A decade ago, despite controlling all levers of power in Sacramento, California Democrats opted to shore up their own seats in redrawing district lines. The map became the most incumbent-friendly in the nation, virtually impervious to any influence outside the state’s borders. In the ensuing five elections, just one district flipped control (a formerly Republican seat in the Central Valley).

With a 33-to-20 tilt for the Democrats 10 years ago, the state’s current House delegation favors Democrats by 34 to 19.

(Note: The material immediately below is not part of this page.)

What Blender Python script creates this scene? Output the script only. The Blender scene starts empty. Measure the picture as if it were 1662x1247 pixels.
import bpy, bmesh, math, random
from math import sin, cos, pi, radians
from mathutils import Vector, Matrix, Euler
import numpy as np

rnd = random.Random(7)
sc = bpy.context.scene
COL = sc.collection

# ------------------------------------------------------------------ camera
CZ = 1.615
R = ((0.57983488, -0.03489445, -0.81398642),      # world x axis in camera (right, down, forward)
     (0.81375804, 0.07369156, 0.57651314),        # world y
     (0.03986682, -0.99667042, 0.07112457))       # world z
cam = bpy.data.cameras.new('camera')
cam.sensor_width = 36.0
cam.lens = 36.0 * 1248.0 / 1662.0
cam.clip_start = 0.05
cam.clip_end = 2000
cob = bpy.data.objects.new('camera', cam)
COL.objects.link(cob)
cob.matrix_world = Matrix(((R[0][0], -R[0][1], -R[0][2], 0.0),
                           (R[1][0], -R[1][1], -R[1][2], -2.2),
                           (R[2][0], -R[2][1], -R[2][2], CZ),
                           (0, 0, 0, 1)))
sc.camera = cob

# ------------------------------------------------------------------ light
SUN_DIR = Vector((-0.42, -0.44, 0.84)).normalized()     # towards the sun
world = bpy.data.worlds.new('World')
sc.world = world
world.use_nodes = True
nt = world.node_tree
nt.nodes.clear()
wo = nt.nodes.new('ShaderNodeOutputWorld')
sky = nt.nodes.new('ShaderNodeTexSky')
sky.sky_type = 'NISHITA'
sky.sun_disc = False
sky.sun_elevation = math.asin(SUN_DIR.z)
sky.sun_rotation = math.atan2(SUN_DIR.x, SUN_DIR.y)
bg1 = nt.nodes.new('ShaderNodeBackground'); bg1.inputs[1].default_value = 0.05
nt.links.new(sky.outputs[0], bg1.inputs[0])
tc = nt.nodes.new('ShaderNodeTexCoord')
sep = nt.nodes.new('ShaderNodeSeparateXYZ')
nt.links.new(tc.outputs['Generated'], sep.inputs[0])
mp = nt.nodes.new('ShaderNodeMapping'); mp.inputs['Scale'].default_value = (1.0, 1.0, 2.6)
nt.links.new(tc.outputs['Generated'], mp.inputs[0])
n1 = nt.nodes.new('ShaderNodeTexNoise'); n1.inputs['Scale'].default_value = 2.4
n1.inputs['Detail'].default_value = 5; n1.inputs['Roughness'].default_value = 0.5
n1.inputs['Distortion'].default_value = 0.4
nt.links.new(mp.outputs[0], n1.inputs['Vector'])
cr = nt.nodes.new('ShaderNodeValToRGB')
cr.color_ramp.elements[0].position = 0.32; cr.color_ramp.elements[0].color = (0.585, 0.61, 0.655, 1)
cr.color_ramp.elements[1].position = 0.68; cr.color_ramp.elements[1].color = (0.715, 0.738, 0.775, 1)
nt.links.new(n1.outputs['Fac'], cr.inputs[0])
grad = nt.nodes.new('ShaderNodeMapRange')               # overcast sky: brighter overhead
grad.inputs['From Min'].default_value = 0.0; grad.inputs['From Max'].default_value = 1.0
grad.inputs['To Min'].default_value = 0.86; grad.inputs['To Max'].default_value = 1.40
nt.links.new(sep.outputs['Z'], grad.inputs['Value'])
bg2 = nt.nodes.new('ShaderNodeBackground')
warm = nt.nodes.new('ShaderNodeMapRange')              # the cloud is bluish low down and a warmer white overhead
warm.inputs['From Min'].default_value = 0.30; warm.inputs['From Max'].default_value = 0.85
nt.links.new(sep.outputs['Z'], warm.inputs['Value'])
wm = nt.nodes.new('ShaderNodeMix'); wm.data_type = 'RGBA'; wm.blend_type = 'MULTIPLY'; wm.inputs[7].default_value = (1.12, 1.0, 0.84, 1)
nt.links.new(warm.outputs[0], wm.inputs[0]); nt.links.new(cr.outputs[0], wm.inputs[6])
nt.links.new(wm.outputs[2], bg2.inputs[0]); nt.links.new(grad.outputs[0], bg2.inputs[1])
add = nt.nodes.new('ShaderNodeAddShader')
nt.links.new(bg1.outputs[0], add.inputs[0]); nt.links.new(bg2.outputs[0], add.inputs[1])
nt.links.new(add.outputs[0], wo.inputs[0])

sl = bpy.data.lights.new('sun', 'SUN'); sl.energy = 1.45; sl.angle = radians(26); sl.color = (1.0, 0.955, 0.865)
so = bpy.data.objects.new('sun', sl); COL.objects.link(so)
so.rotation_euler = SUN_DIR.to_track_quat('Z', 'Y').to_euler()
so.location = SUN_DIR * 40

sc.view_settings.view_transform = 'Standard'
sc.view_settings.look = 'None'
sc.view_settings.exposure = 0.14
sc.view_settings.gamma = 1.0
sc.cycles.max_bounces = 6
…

The new map left a collection of veterans without a political haven, robbing the state of seniority and influence in Washington. Among other retirees, 17-term Rep. Jerry Lewis (R), who steered billions of dollars in military contracts to Southern California, and 16-term Rep. David Dreier (R), chairman of the Rules Committee and a confidant of House Speaker John A. Boehner (R-Ohio), chose to end their careers rather than run long-shot battles against Democrats or fellow Republicans.

But the map has left Democrats optimistic, because several other longtime Republican lawmakers — including seven-term Rep. Gary G. Miller — have been thrown into Democratic-leaning districts.

“It just looks like Democrats are going to pick up a number of seats,” Boxer said.

Several Democrats are also facing their toughest reelection battles in years, how­ever, including seven-term Rep. Lois Capps. Her Santa Barbara-based district reelected her by wide margins the past decade, with a 58 percent tally in 2010 her worst showing.

Capps is already running an aggressive campaign against her likely November challenger, former lieutenant governor Abel Maldonado, a moderate Republican and former state legislator. Maldonado wrote the legislation creating the new election rules.

First, however, he fought off a conservative challenge. In the primary vote, Capps finished with 48 percent to Maldonado’s 33 percent. Actor Chris Mitchum, son of the late actor Robert Mitchum, running with tea party support, had 18 percent.

“This is a whole new game,” Stutzman said.